The Unbearable Weight of Massive Talent
Nic Cage is back, with a meta action/comedy that holds your interest, examines his fame, while also adroitly plumbing the depths of his back catalogue.
Nicolas Cage (Nicolas Cage), he of 1 million and 1 movies, is cash-strapped, hurting for his next gig amidst a looming debt with the hotel he lives in, a factitious relationship with his ex-wife and daughter, and a troubling sense that the industry is done with him. In walks Javi Gutierrez (Pedro Pascal), a Spanish billionaire who pays Nic $1 million to attend his birthday bash at his private compound. But this billionaire fan isn’t all he appears to be; Javi is a drug kingpin, who has kidnapped a President’s daughter, and Nic Cage is recruited by CIA operative Vivian (Tiffany Haddish) to help stop him. To do so, Cage must channel his most iconic and beloved on-screen characters to save himself and his family, but in the process he may just realise not all is as it seems, and his instincts for people and friendship (coupled with his shamanic acting style) might be telling him more than any CIA agent ever could.

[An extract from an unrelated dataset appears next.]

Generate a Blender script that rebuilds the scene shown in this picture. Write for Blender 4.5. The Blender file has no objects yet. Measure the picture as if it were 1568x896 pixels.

Written and directed by Tom Gormican, The Unbearable Weight of Massive Talent is the sort of meta-comedy, action piece that could go horribly, horribly awry. There is certainly an undertone of Zoolander 2 about the whole thing, like a whirlpool faintly bubbling away to the side of your ship, threatening to pull you down to the depths. Gormican manages to adeptly steer the ship away from such pitfalls, and guides us to what is ultimately a funny, rewarding, meta film that uses the self-awareness of its lead to great effect.
Cage is far and away the drawcard and star here. Sure, Pascal plays against type to craft a really empathetic superfan that you could actually see Cage becoming friends with, but it’s the man himself we’re here to see, and the movie knows it. There’s endless gags about his back catalogue, about his larger than life persona, and about his penchant for accepting seemingly every role that comes his way. He speaks to a de-aged version of himself (his Id or Ego) when he needs to get something off his chest, at one point going so far as to make out with that version of himself. There’s statues of him, memorabilia from his past, and oft-repeated lines of dialogue from his older films scattered throughout this one. It’s a full-on Cage assault on the senses.
The man himself weathers this flattery, critique and send-up with good natured humor, a deep introspective understanding of self, and a clear grasp on how he is perceived in the industry. It’s a beautiful performance in the film, that straddles the right balance of Nic Cage send-up, and Nic Cage as a real person. No one else could have done a role like this justice, and indeed no one else could have been self-deprecating enough to take on such a role. Cage comes out of it having reaffirmed his acting ability, his Hollywood megastar persona, and the impact of his presence in industry (not that he ever went anywhere).